Given data:
____________

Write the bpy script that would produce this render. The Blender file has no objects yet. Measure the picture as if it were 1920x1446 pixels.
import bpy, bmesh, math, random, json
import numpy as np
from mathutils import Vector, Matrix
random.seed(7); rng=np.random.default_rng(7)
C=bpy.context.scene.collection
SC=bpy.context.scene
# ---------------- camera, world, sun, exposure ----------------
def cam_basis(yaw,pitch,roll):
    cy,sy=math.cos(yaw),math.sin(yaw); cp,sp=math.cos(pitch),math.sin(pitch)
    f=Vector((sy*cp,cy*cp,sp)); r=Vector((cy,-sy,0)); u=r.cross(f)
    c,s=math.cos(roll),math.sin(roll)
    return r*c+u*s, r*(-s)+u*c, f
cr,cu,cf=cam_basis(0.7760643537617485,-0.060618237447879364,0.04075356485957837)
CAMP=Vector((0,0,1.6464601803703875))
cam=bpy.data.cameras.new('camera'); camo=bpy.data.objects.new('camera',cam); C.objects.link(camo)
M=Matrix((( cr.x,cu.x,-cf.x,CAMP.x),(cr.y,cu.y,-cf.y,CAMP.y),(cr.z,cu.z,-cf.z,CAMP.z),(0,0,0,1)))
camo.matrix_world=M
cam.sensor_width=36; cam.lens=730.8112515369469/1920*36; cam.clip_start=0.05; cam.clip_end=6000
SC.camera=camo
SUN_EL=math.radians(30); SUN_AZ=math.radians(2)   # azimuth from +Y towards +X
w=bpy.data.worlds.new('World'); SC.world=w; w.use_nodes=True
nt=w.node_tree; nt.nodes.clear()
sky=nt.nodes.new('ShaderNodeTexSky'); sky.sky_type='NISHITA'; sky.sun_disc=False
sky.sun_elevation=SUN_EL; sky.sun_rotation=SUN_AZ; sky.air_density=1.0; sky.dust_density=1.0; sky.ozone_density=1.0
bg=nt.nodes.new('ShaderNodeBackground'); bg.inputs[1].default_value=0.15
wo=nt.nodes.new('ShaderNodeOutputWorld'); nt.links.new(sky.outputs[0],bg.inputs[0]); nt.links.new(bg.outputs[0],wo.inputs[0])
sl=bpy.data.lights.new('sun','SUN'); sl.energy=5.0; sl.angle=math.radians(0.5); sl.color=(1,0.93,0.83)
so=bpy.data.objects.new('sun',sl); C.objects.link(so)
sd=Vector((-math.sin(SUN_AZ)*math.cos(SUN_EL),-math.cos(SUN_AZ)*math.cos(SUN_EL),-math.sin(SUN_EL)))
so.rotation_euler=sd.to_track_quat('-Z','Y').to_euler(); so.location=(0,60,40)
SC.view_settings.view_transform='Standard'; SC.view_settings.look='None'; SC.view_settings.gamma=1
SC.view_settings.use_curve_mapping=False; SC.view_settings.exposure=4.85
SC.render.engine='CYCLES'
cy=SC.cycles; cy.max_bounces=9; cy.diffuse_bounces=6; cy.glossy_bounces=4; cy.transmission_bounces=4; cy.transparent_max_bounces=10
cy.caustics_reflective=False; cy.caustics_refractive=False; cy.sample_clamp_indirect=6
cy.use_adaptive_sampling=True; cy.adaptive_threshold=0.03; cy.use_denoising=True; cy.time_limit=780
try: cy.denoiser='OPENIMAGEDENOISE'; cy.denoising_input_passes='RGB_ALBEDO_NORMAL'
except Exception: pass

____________

What is needed:
Retype all of the material above with every character intact.

Completed task:
Write the bpy script that would produce this render. The Blender file has no objects yet. Measure the picture as if it were 1920x1446 pixels.
import bpy, bmesh, math, random, json
import numpy as np
from mathutils import Vector, Matrix
random.seed(7); rng=np.random.default_rng(7)
C=bpy.context.scene.collection
SC=bpy.context.scene
# ---------------- camera, world, sun, exposure ----------------
def cam_basis(yaw,pitch,roll):
    cy,sy=math.cos(yaw),math.sin(yaw); cp,sp=math.cos(pitch),math.sin(pitch)
    f=Vector((sy*cp,cy*cp,sp)); r=Vector((cy,-sy,0)); u=r.cross(f)
    c,s=math.cos(roll),math.sin(roll)
    return r*c+u*s, r*(-s)+u*c, f
cr,cu,cf=cam_basis(0.7760643537617485,-0.060618237447879364,0.04075356485957837)
CAMP=Vector((0,0,1.6464601803703875))
cam=bpy.data.cameras.new('camera'); camo=bpy.data.objects.new('camera',cam); C.objects.link(camo)
M=Matrix((( cr.x,cu.x,-cf.x,CAMP.x),(cr.y,cu.y,-cf.y,CAMP.y),(cr.z,cu.z,-cf.z,CAMP.z),(0,0,0,1)))
camo.matrix_world=M
cam.sensor_width=36; cam.lens=730.8112515369469/1920*36; cam.clip_start=0.05; cam.clip_end=6000
SC.camera=camo
SUN_EL=math.radians(30); SUN_AZ=math.radians(2)   # azimuth from +Y towards +X
w=bpy.data.worlds.new('World'); SC.world=w; w.use_nodes=True
nt=w.node_tree; nt.nodes.clear()
sky=nt.nodes.new('ShaderNodeTexSky'); sky.sky_type='NISHITA'; sky.sun_disc=False
sky.sun_elevation=SUN_EL; sky.sun_rotation=SUN_AZ; sky.air_density=1.0; sky.dust_density=1.0; sky.ozone_density=1.0
bg=nt.nodes.new('ShaderNodeBackground'); bg.inputs[1].default_value=0.15
wo=nt.nodes.new('ShaderNodeOutputWorld'); nt.links.new(sky.outputs[0],bg.inputs[0]); nt.links.new(bg.outputs[0],wo.inputs[0])
sl=bpy.data.lights.new('sun','SUN'); sl.energy=5.0; sl.angle=math.radians(0.5); sl.color=(1,0.93,0.83)
so=bpy.data.objects.new('sun',sl); C.objects.link(so)
sd=Vector((-math.sin(SUN_AZ)*math.cos(SUN_EL),-math.cos(SUN_AZ)*math.cos(SUN_EL),-math.sin(SUN_EL)))
so.rotation_euler=sd.to_track_quat('-Z','Y').to_euler(); so.location=(0,60,40)
SC.view_settings.view_transform='Standard'; SC.view_settings.look='None'; SC.view_settings.gamma=1
SC.view_settings.use_curve_mapping=False; SC.view_settings.exposure=4.85
SC.render.engine='CYCLES'
cy=SC.cycles; cy.max_bounces=9; cy.diffuse_bounces=6; cy.glossy_bounces=4; cy.transmission_bounces=4; cy.transparent_max_bounces=10
cy.caustics_reflective=False; cy.caustics_refractive=False; cy.sample_clamp_indirect=6
cy.use_adaptive_sampling=True; cy.adaptive_threshold=0.03; cy.use_denoising=True; cy.time_limit=780
try: cy.denoiser='OPENIMAGEDENOISE'; cy.denoising_input_passes='RGB_ALBEDO_NORMAL'
except Exception: pass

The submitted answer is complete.